[Stored data start]
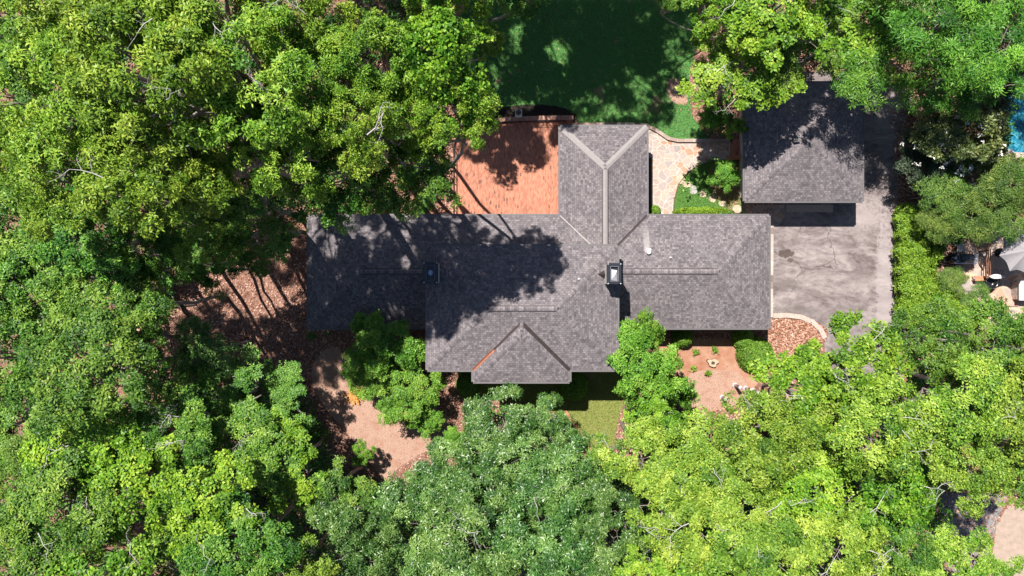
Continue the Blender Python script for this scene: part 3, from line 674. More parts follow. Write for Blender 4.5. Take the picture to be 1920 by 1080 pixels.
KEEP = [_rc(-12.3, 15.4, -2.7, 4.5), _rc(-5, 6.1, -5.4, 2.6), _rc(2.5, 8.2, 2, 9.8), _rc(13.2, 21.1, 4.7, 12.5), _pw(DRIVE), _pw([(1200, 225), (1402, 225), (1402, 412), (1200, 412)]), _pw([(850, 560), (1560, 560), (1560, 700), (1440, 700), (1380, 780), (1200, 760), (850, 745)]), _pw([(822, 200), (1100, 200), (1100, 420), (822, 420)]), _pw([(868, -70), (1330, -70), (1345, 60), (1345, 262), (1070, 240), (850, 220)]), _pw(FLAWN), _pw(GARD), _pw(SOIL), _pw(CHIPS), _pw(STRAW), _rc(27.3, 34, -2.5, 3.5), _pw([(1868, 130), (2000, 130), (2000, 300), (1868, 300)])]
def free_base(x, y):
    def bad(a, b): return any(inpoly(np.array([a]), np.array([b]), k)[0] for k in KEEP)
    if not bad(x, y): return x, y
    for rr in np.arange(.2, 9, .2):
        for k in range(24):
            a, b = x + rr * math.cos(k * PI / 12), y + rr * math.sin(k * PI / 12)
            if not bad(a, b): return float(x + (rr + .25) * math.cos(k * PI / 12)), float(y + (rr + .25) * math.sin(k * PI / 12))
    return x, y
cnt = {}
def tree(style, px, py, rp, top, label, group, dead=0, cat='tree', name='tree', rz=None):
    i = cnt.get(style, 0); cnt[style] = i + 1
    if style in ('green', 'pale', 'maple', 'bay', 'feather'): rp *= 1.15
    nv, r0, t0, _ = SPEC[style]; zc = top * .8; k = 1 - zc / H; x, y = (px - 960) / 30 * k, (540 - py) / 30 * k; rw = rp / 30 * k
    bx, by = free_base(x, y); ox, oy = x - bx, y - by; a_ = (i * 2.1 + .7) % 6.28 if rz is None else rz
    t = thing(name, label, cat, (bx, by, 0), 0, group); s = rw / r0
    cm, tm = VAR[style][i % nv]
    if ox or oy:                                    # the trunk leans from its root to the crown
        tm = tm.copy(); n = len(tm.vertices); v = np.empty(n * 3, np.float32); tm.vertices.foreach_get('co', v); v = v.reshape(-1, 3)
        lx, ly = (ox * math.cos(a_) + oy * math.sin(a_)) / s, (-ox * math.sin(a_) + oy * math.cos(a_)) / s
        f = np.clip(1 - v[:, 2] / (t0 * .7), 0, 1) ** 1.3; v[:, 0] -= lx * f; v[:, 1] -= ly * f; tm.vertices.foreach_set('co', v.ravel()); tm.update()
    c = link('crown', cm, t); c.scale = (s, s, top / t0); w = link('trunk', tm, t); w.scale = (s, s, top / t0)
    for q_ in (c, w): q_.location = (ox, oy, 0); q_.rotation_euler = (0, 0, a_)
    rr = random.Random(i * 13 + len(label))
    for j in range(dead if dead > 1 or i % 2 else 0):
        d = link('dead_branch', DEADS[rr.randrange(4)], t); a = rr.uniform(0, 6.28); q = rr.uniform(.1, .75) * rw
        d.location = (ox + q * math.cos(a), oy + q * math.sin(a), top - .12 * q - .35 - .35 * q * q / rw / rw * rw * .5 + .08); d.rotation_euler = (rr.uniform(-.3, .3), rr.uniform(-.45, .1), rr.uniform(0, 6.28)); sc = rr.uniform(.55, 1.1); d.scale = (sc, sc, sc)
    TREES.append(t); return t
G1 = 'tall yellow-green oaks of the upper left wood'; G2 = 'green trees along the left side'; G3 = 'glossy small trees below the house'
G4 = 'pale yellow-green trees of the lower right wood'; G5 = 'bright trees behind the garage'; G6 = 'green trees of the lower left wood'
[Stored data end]
» Instruction
Leave every image out, and retype the material exactly.

» Problem solution
Continue the Blender Python script for this scene: part 3, from line 674. More parts follow. Write for Blender 4.5. Take the picture to be 1920 by 1080 pixels.
KEEP = [_rc(-12.3, 15.4, -2.7, 4.5), _rc(-5, 6.1, -5.4, 2.6), _rc(2.5, 8.2, 2, 9.8), _rc(13.2, 21.1, 4.7, 12.5), _pw(DRIVE), _pw([(1200, 225), (1402, 225), (1402, 412), (1200, 412)]), _pw([(850, 560), (1560, 560), (1560, 700), (1440, 700), (1380, 780), (1200, 760), (850, 745)]), _pw([(822, 200), (1100, 200), (1100, 420), (822, 420)]), _pw([(868, -70), (1330, -70), (1345, 60), (1345, 262), (1070, 240), (850, 220)]), _pw(FLAWN), _pw(GARD), _pw(SOIL), _pw(CHIPS), _pw(STRAW), _rc(27.3, 34, -2.5, 3.5), _pw([(1868, 130), (2000, 130), (2000, 300), (1868, 300)])]
def free_base(x, y):
    def bad(a, b): return any(inpoly(np.array([a]), np.array([b]), k)[0] for k in KEEP)
    if not bad(x, y): return x, y
    for rr in np.arange(.2, 9, .2):
        for k in range(24):
            a, b = x + rr * math.cos(k * PI / 12), y + rr * math.sin(k * PI / 12)
            if not bad(a, b): return float(x + (rr + .25) * math.cos(k * PI / 12)), float(y + (rr + .25) * math.sin(k * PI / 12))
    return x, y
cnt = {}
def tree(style, px, py, rp, top, label, group, dead=0, cat='tree', name='tree', rz=None):
    i = cnt.get(style, 0); cnt[style] = i + 1
    if style in ('green', 'pale', 'maple', 'bay', 'feather'): rp *= 1.15
    nv, r0, t0, _ = SPEC[style]; zc = top * .8; k = 1 - zc / H; x, y = (px - 960) / 30 * k, (540 - py) / 30 * k; rw = rp / 30 * k
    bx, by = free_base(x, y); ox, oy = x - bx, y - by; a_ = (i * 2.1 + .7) % 6.28 if rz is None else rz
    t = thing(name, label, cat, (bx, by, 0), 0, group); s = rw / r0
    cm, tm = VAR[style][i % nv]
    if ox or oy:                                    # the trunk leans from its root to the crown
        tm = tm.copy(); n = len(tm.vertices); v = np.empty(n * 3, np.float32); tm.vertices.foreach_get('co', v); v = v.reshape(-1, 3)
        lx, ly = (ox * math.cos(a_) + oy * math.sin(a_)) / s, (-ox * math.sin(a_) + oy * math.cos(a_)) / s
        f = np.clip(1 - v[:, 2] / (t0 * .7), 0, 1) ** 1.3; v[:, 0] -= lx * f; v[:, 1] -= ly * f; tm.vertices.foreach_set('co', v.ravel()); tm.update()
    c = link('crown', cm, t); c.scale = (s, s, top / t0); w = link('trunk', tm, t); w.scale = (s, s, top / t0)
    for q_ in (c, w): q_.location = (ox, oy, 0); q_.rotation_euler = (0, 0, a_)
    rr = random.Random(i * 13 + len(label))
    for j in range(dead if dead > 1 or i % 2 else 0):
        d = link('dead_branch', DEADS[rr.randrange(4)], t); a = rr.uniform(0, 6.28); q = rr.uniform(.1, .75) * rw
        d.location = (ox + q * math.cos(a), oy + q * math.sin(a), top - .12 * q - .35 - .35 * q * q / rw / rw * rw * .5 + .08); d.rotation_euler = (rr.uniform(-.3, .3), rr.uniform(-.45, .1), rr.uniform(0, 6.28)); sc = rr.uniform(.55, 1.1); d.scale = (sc, sc, sc)
    TREES.append(t); return t
G1 = 'tall yellow-green oaks of the upper left wood'; G2 = 'green trees along the left side'; G3 = 'glossy small trees below the house'
G4 = 'pale yellow-green trees of the lower right wood'; G5 = 'bright trees behind the garage'; G6 = 'green trees of the lower left wood'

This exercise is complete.